En 1844, les « Servantes des Pauvres » deviennent les « Sœurs des Pauvres ». L'année suivante, l'Académie française décerne à Jeanne Jugan, pour son œuvre, le prix Montyon. Jeanne devient célèbre, les journalistes s'intéressent à elle. En 1846, elle fonde deux nouvelles maisons à Rennes, et à Dinan. D'autres maisons sont ouvertes partout en France. Il en existe encore une à Marseille, celle d’Aix-en-Provence ayant du fermer.
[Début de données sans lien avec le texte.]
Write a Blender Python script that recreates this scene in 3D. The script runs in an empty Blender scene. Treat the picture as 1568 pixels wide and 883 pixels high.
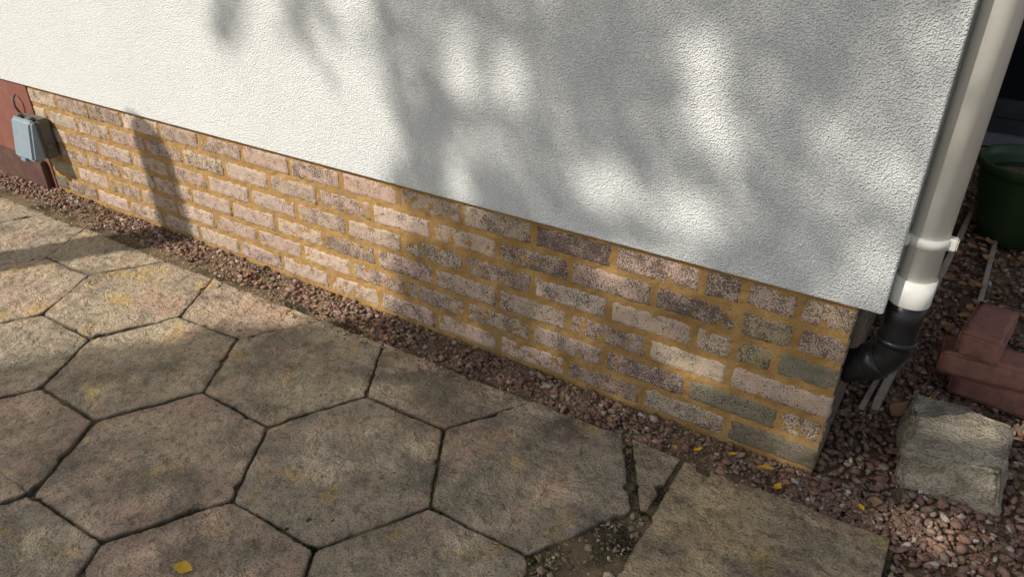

En 1852, Jeanne Jugan est définitivement écartée par l'abbé Le Pailleur de toute responsabilité dans la congrégation. Il lui signifie qu'elle doit cesser toute relation suivie avec les bienfaiteurs. Elle doit se considérer comme une simple sœur, sans autorité ni responsabilité. Jeanne Jugan vit ce calvaire au noviciat de Saint-Pern où elle a été reléguée. Aux novices, on enseigne que l'abbé Le Pailleur est le fondateur de la congrégation... Jeanne Jugan vit cette épreuve morale dans la paix et la sérénité jusqu’à sa mort le 28 août 1879. Son nom n’est plus inscrit comme fondatrice de la congrégation, et sur la croix de sa tombe est écrit : 3ème sœur de la congrégation. Mais son nom est inscrit dans les Cieux, et cela lui a donné sa paix. Jean-Paul II l’a béatifiée, Benoit XVI canonisée.
Ainsi l’amour de Dieu est notre solidité, notre assurance. Si nous sommes établis dans cet amour, nous n’avons plus à être jaloux les uns des autres. Nous en avons un bel exemple avec l’encyclique du pape François « Lumen fidei » : elle est manifestement de Benoît XVI, signée par François. Belle humilité de l’un et de l’autre : Benoît XVI accepte de voir un de ses écrits signé par un autre, et pour François de signer un texte qu’il n’a pas écrit, sans doute seulement retouché. Le plus important pour eux deux est d’avoir leur nom inscrit dans les Cieux.